- The Washington Times - Wednesday, December 20, 2006

Georgetown is beginning to dominate with depth.

On a night when neither of its frontcourt stalwarts was in fine form, Georgetown flourished thanks to some of the squad’s lower-profile pieces.

Driven by a career performance from freshman forward DaJuan Summers, the deadly efficiency of junior Jonathan Wallace and a second-half spark from Patrick Ewing Jr., the Hoyas throttled Towson 69-41 last night at Verizon Center.

Georgetown (8-3), which has won four straight by an average margin of 31 points since falling out of the national rankings after back-to-back losses to Oregon and Duke, faces Navy on Saturday before breaking for the holidays.

Neither workhorse center Roy Hibbert, the team’s leading scorer this season, nor dynamic point forward Jeff Green looked particularly interested in the visitors from the Colonial Athletic Association for most of last night’s action. Hibbert (six points) missed a pair of early layups and then found himself on the bench in foul trouble for all but 17 minutes. And despite his solid final line, Green (12 points, six rebounds, five assists) also lacked his customary fire, committing four turnovers and playing somewhat passively.

Earlier this season, Georgetown withered when Hibbert and Green struggled. Thankfully for the Hoyas, other options presented themselves against the plucky Tigers (5-5) last night, taking turns as heroes for coach John Thompson III.

Wallace, the team’s steady third-year starter at the point, was the first to shoulder the load.

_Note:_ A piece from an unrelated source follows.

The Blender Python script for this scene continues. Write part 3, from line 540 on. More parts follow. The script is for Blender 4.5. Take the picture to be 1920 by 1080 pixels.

Wallace drilled all four of his first-half shots (all 3-pointers) to stake the Hoyas to a 34-26 lead at intermission and finished the game 5-for-5 from the field with 14 points, four assists and only one turnover.

Ewing picked up the slack in the second half, keying a run that helped the Hoyas turn an eight-point game at halftime into a 53-36 rout at the 9:04 mark.

“I think Patrick has been spectacular in three straight games for us,” Thompson said after watching the junior transfer from Indiana score six points in just nine minutes. “When he was put into the game is when we really played. That’s when we really blew it out and built a nice lead.”

Finally, Summers was a steady performer on the wing despite his youth whenever the Hoyas needed a basket. The team’s top recruit and a Baltimore native, the 6-foot-8, 241-pound forward made seven of nine shots (including four 3-pointers) en route to an 18-point performance that bettered his previous high (vs. Fairfield) by a point.

Summers also contributed significantly on the defensive end, where his length kept Towson sniper Gary Neal (26 points) at bay after the 6-4 senior guard torched the Hoyas for 17 first-half points.

“Did anyone guard Gary Neal all night?” Thompson asked jokingly, refusing to heap defensive praise on anyone after Neal shredded his charges.

In startling contrast to the deep and dangerous Georgetown roster, however, Towson had no offensive options other than Neal. And after single-handedly keeping Towson within striking distance until intermission, a tiring Neal and the Tigers quickly faded.

The Tigers scored just 15 points in the second half and finished with the program’s lowest scoring output since managing just 37 points vs. UNC Wilmington in January 2002. Subtract Neal’s baskets and the rest of the Tigers were 5-for-33 from the field (15.2 percent).

Georgetown, meanwhile, struck efficiently from all quarters, shooting 58.7 percent for the game and closing the night on an exclamatory 16-3 run powered by Summers, fellow freshman Vernon Macklin (five points, four rebounds) and Tyler Crawford (six points, four assists).

“Earlier in the season, I think the whole burden was on [Green and Hibbert], and I think that’s changing,” Thompson said. “We are becoming deeper. Guys are growing and adjusting, learning how to contribute. It’s a process.”